Containers pile up at Ctg port as shutdowns linger
The delivery of shipments has slowed to a crawl at Chittagong port as recurrent shutdowns are affecting loading and unloading. Photo:Anurup Kanti Das
An acute congestion of containers has been disrupting loading and unloading at Chittagong port for the past few weeks, due to frequent hartals, bad weather and rising imports.
As of Thursday, 28,244 TEUs (twenty-foot-equivalent units) of containers have been lying at different yards, occupying nearly 88 percent of the port's storage capacity, according to Chittagong Port Authority.

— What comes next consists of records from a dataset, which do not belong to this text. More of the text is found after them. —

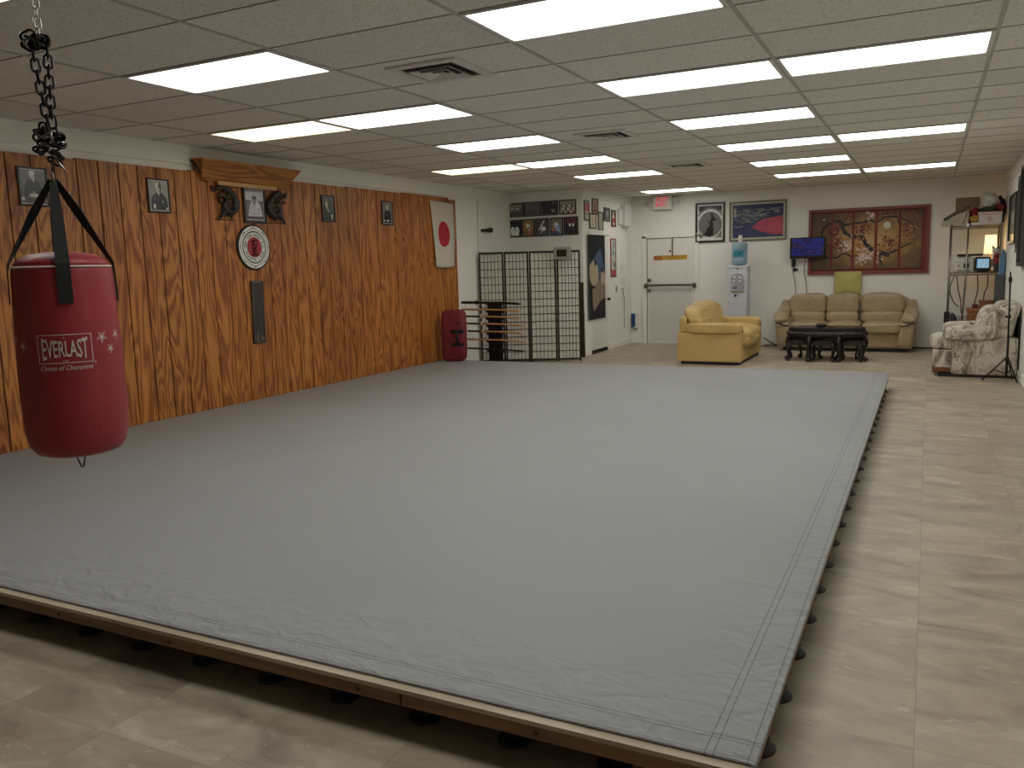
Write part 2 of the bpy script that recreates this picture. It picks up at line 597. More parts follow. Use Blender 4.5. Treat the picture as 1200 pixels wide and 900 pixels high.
# ------------------------------------------------------------------ ceiling lights
COOL = lens_material('cool_lens', '#fcfdf8', 7.5)
WARM = lens_material('warm_lens', '#fff2c4', 3.2)
rim = mat('#d8d6d2', 0.5)
lights = {
    (0, 3): 'yellowish ceiling light panel, nearer of the two next to the wood wall',
    (0, 9): 'dim ceiling light panel, farther of the two next to the wood wall',
    (1, -3): 'ceiling light panel cut off by the top left corner above the punching bag chain',
    (1, 0): 'large white ceiling light panel between the chain and the nearest vent',
    (1, 3): 'white ceiling light panel touching the yellowish one beside the wood wall',
    (1, 6): 'white ceiling light panel between the nearest and middle vents, toward the wood wall',
    (1, 9): 'white ceiling light panel beside the dim one above the flag',
    (1, 12): 'white ceiling light panel left of the farthest ceiling vent',
    (1, 17): 'small far ceiling light panel directly in front of the exit sign',
    (3, -3): 'ceiling light panel above the camera side edge of the platform',
    (4, -3): 'unseen ceiling light panel added above the floor aisle by the right wall',  # out of view, added to brighten the near floor and platform
    (3, 0): 'biggest ceiling light panel, at the top edge right of the nearest vent',
    (3, 3): 'second nearest ceiling light panel in the row right of the vents',
    (3, 6): 'third nearest ceiling light panel in the row right of the vents',
    (3, 9): 'fourth nearest ceiling light panel in the row right of the vents',
    (3, 12): 'fifth nearest ceiling light panel in the row right of the vents',
    (3, 15): 'farthest ceiling light panel in the row right of the vents',
    (4, 3): 'nearest ceiling light panel of the row along the right wall',
    (4, 9): 'middle ceiling light panel of the row along the right wall',
    (4, 15): 'farthest ceiling light panel of the row along the right wall',
}
for (cc, rr), lab in lights.items():
    cx, cy = GX0 + (cc + 0.5) * 1.22, GY0 + (rr + 0.5) * 0.61
    t = thing('ceiling_light', lab, 'ceiling light', (cx, cy, ZC), 'fluorescent ceiling light panels')
    f = MB()
    for s in (-1, 1):
        f.box((s * 0.588, 0, -0.006), (0.026, 0.586, 0.012), rim, 0.003)
        f.box((0, s * 0.284, -0.006), (1.15, 0.020, 0.012), rim, 0.003)
    f.build('frame', t)
    MB().box((0, 0, -0.003), (1.152, 0.550, 0.005), WARM if cc == 0 else COOL).build('diffuser', t)

ventm = mat('#d6d2ca', 0.5, var=0.05)
for (vx, vy, lab) in ((-2.83, 4.72, 'nearest square ceiling vent with dark louvres'),
                      (-2.86, 7.86, 'middle square ceiling vent between light panels'),
                      (-2.86, 10.88, 'farthest small looking ceiling vent with pale louvres')):
    t = thing('ceiling_vent', lab, 'vent', (vx, vy, ZC), 'square ceiling vents')
    f = MB()
    h = 0.255
    for s in (-1, 1):
        f.box((s * (h - 0.03), 0, -0.008), (0.06, 2 * h, 0.016), ventm, 0.004)
        f.box((0, s * (h - 0.03), -0.008), (2 * h - 0.12, 0.06, 0.016), ventm, 0.004)
    f.build('frame', t)
    MB().box((0, 0, -0.002), (0.39, 0.39, 0.004), mat('#17161a', 0.9)).build('duct_opening', t)
    for q, hh in enumerate((0.145, 0.088, 0.036)):
        l = MB()
        for a in range(4):
            R4 = Matrix.Rotation(a * PI / 2, 4, 'Z')
            l.add([(-hh, hh, -0.026), (hh, hh, -0.026), (hh - 0.022, hh - 0.022, -0.006), (-hh + 0.022, hh - 0.022, -0.006),
                   (-hh, hh, -0.022), (hh, hh, -0.022), (hh - 0.022, hh - 0.022, -0.002), (-hh + 0.022, hh - 0.022, -0.002)],
                  [[0, 1, 2, 3], [7, 6, 5, 4], [0, 4, 5, 1], [2, 6, 7, 3], [0, 3, 7, 4], [1, 5, 6, 2]], ventm, M=R4)
        l.build('louvre', t)

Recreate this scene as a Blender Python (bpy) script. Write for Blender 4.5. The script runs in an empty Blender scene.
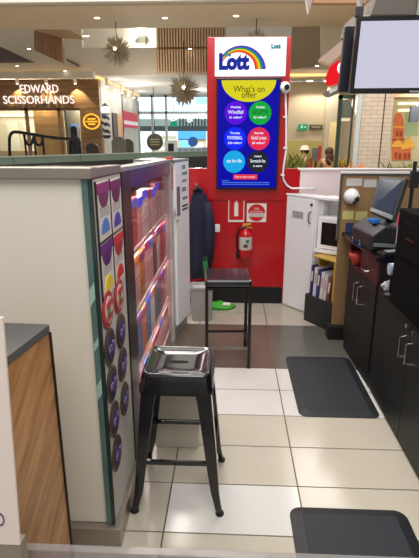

The CPA took steps to ensure safe transportation of goods and delivery, but the 32 hartals since January have adversely impacted the operations.
The port delivered around 200 to 400 TEUs of containers on hartal days each in February and March, down from 1,500 and 2,000 TEUs on a regular day.
The port failed to complete the construction of the New Mooring Container Terminal even five years after its start. With the terminal on full stream, it will add a capacity of 1.5 million TEUs.
The stay time of foreign vessels at the port is being extended by at least one day, which will delay shipments and deepen financial losses, shipping executives said.
MV Wehr Rissen, a ship owned by Pacific International Lines, left the port one day after its scheduled departure, said Captain Rafiqul Islam, country director of the Singapore-based shipping firm.
“It took nearly three days to unload 902 TEUs of containers. Usually, it takes only 24 hours.”
Problems have also been created in linking the export containers with scheduled connections at the Singapore port.
Many export-bound containers bound for Europe and the US failed to reach their mother vessels in Singapore, as the feeder vessels left Chittagong late, said Nasir Uddin Ahmed Chowdhury, first vice president of Bangladesh Garment Manufacturers and Exporters Association.
CPA Chairman Rear Admiral Mohammad Nizamuddin Ahmed, however, claimed the situation was under control.
He mainly blamed the congestion on a huge stockpile of empty containers and the increase in imports.
On May 16, the port has increased the penal rents four times on empty containers to clear more space, Ahmed said.
The authorities plan to store an additional 3,500 TEUs at the backyard of the New Mooring Container Terminal.